One day, when Plumb and his wife were sitting in a restaurant, a
man at another table came up and said, "You're Plumb! You flew
jet fighters in Vietnam from the aircraft carrier Kitty Hawk. You
were shot down!"
"How in the world did you know that?" asked Plumb.
"I packed your parachute," the man replied.
Plumb gasped in surprise and gratitude.
The man pumped his hand and said, "I guess it worked!" Plumb assured
him, "It sure did. If your chute hadn't worked, I wouldn't be here today."
Plumb couldn't sleep that night, thinking about that man. Plumb says,
"I kept wondering what he might have looked like in a Navy uniform,
a white hat, a bib in the back, and bell-bottom trousers. I wonder how
many times I might have seen him and not even said, "Good morning,
how are you?" or anything because, you see, I was a fighter pilot
and he was just a sailor.
Plumb thought of the many hours the sailor had spent on a long wooden
table in the bowels of the ship, carefully weaving the shrouds and
folding the silks of each chute, holding in his hands each time the fate
of someone he didn't even know.
"Now," Plumb asks his audience, "who's packing your parachute?"
Everyone has someone who provides what they need to make it through
the day.
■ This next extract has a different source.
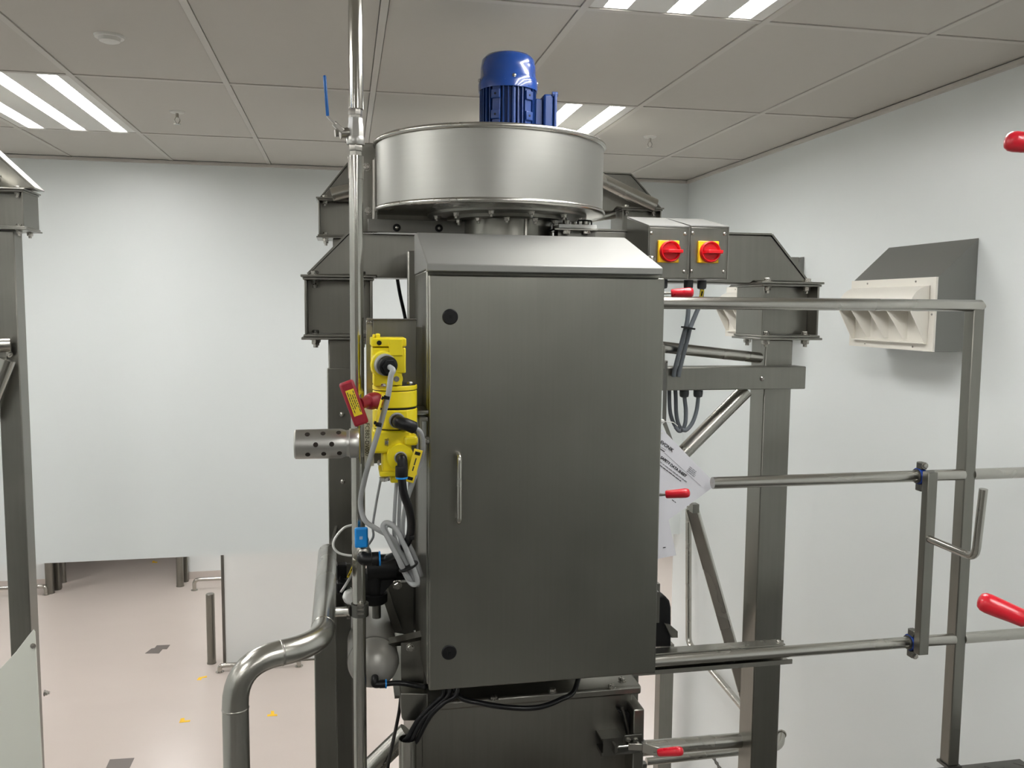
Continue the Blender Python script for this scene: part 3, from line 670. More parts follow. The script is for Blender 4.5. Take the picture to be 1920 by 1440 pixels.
YV = 1.93
vl = thing('exhaust_valve', 'yellow pneumatic exhaust valve with dark red locking handle beside the cabinet', 'valve', A(740, 880, 1.98))
th = B().pb(697, 652, 761, 700, YV, .085).build('sensor_housing', YEL, vl, .003)
B().pb(695.5, 634, 762, 650, YV-.002, .09).build('housing_cover', YEL, vl, .003)
B().pb(729, 636, 755, 667, YV-.006, .02).build('cover_boss', YEL, vl, .0015)
b = B(); b.pb(699, 627, 704, 635, YV+.02, .03); b.pb(705, 626, 713, 635, YV+.01, .04); b.build('indicator_nub', YEL, vl, .002)
B().lathe([(.0055, 0), (.0055, .0015), (.001, .0015)], A(711, 643, YV-.002), (0, -1, 0), 16).build('plug_hole', BLKM, vl)
B().pb(700, 699, 754, 724, YV+.008, .07).build('neck', YEL, vl, .003)
q = A(743, 710, YV+.008); B().lathe([(.0145, 0), (.0145, .006), (.0135, .007), (.001, .007)], q, (0, -1, 0), 24).build('lug', YEL, vl)
B().lathe([(.0065, .007), (.0065, .010), (.0035, .010), (.003, .008), (.001, .008)], q, (0, -1, 0), 16).build('lug_bolt', S_BOLT, vl)
c0 = A(740.5, 770, YV+.055); R_ = .0515
def vz(y): return A(740, y, YV+.01).z
def drum(y0, y1, r, nm, ma=YEL): return B().lathe([(r-.0015, vz(y1)), (r, vz(y1)+.0015), (r, vz(y0)-.0015), (r-.0015, vz(y0))], (c0.x, c0.y, 0), up, 48).build(nm, ma, vl)
drum(724, 733, R_, 'top_flange'); drum(734.5, 765, R_-.0005, 'upper_body'); drum(769, 805, R_, 'middle_body'); drum(723, 807, R_-.0025, 'gasket', BLKM)
B().pb(722, 770, 764, 804, YV+.001, .05).build('face_pad', YEL, vl, .002)
B().pb(699, 807, 772, 850, YV+.012, .085).build('lower_body', YEL, vl, .006)
B().pb(758, 818, 784, 836, YV+.002, .05).build('side_port', YEL, vl, .006)
B().pb(717, 850, 776, 894, YV+.014, .075).build('bottom_body', YEL, vl, .006)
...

Plumb also points out that he needed many kinds of parachutes
when his plane was shot down over enemy territory --- he needed his
physical parachute, his mental parachute, his emotional parachute, and
his spiritual parachute. He called on all these supports before reaching
safety.
Sometimes in the daily challenges that life gives us, we miss what is really
important. We may fail to say hello, please, or thank you, congratulate
someone on something wonderful that has happened to them, give a
compliment, or just do something nice for no reason.
As you go through this week, this month, this year, recognize people who
pack your parachute. I am sending you this as my way of thanking you for
your part in packing my parachute!!!